=== Extracted material ===
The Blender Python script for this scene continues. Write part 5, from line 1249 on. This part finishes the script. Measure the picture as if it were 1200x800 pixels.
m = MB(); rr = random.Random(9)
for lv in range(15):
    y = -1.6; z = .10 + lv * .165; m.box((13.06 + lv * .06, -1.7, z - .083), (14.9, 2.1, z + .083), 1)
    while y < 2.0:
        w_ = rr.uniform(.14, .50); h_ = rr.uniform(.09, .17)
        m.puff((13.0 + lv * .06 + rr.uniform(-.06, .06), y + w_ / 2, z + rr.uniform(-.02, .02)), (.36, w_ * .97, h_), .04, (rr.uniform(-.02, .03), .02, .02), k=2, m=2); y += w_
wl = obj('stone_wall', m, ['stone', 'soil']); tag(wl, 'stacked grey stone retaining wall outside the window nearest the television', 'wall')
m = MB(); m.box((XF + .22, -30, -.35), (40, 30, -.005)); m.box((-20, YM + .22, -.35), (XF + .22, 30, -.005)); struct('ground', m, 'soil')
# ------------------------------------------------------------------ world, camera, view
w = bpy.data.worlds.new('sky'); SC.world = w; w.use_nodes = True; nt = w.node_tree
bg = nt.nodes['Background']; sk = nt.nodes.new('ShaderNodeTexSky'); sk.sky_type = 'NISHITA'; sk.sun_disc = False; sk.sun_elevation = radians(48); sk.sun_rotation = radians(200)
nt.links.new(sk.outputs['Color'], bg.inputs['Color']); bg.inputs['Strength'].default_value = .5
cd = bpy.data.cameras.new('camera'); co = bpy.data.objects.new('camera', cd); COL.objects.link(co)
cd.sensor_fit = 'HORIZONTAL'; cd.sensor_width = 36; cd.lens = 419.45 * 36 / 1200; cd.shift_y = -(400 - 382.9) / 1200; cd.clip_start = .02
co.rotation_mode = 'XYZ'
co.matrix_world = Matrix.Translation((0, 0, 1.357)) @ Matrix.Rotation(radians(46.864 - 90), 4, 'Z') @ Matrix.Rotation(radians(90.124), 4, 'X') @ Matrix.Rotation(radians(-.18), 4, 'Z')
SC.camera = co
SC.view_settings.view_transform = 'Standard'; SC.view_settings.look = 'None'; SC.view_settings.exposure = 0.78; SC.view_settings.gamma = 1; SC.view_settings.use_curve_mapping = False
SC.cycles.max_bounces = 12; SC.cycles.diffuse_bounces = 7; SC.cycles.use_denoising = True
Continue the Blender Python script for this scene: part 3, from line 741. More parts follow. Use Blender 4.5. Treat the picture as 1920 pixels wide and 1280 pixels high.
===
Exercise prompt:
Repeat every line of the records above exactly.

Reply to the task:
The Blender Python script for this scene continues. Write part 5, from line 1249 on. This part finishes the script. Measure the picture as if it were 1200x800 pixels.
m = MB(); rr = random.Random(9)
for lv in range(15):
    y = -1.6; z = .10 + lv * .165; m.box((13.06 + lv * .06, -1.7, z - .083), (14.9, 2.1, z + .083), 1)
    while y < 2.0:
        w_ = rr.uniform(.14, .50); h_ = rr.uniform(.09, .17)
        m.puff((13.0 + lv * .06 + rr.uniform(-.06, .06), y + w_ / 2, z + rr.uniform(-.02, .02)), (.36, w_ * .97, h_), .04, (rr.uniform(-.02, .03), .02, .02), k=2, m=2); y += w_
wl = obj('stone_wall', m, ['stone', 'soil']); tag(wl, 'stacked grey stone retaining wall outside the window nearest the television', 'wall')
m = MB(); m.box((XF + .22, -30, -.35), (40, 30, -.005)); m.box((-20, YM + .22, -.35), (XF + .22, 30, -.005)); struct('ground', m, 'soil')
# ------------------------------------------------------------------ world, camera, view
w = bpy.data.worlds.new('sky'); SC.world = w; w.use_nodes = True; nt = w.node_tree
bg = nt.nodes['Background']; sk = nt.nodes.new('ShaderNodeTexSky'); sk.sky_type = 'NISHITA'; sk.sun_disc = False; sk.sun_elevation = radians(48); sk.sun_rotation = radians(200)
nt.links.new(sk.outputs['Color'], bg.inputs['Color']); bg.inputs['Strength'].default_value = .5
cd = bpy.data.cameras.new('camera'); co = bpy.data.objects.new('camera', cd); COL.objects.link(co)
cd.sensor_fit = 'HORIZONTAL'; cd.sensor_width = 36; cd.lens = 419.45 * 36 / 1200; cd.shift_y = -(400 - 382.9) / 1200; cd.clip_start = .02
co.rotation_mode = 'XYZ'
co.matrix_world = Matrix.Translation((0, 0, 1.357)) @ Matrix.Rotation(radians(46.864 - 90), 4, 'Z') @ Matrix.Rotation(radians(90.124), 4, 'X') @ Matrix.Rotation(radians(-.18), 4, 'Z')
SC.camera = co
SC.view_settings.view_transform = 'Standard'; SC.view_settings.look = 'None'; SC.view_settings.exposure = 0.78; SC.view_settings.gamma = 1; SC.view_settings.use_curve_mapping = False
SC.cycles.max_bounces = 12; SC.cycles.diffuse_bounces = 7; SC.cycles.use_denoising = True
Continue the Blender Python script for this scene: part 3, from line 741. More parts follow. Use Blender 4.5. Treat the picture as 1920 pixels wide and 1280 pixels high.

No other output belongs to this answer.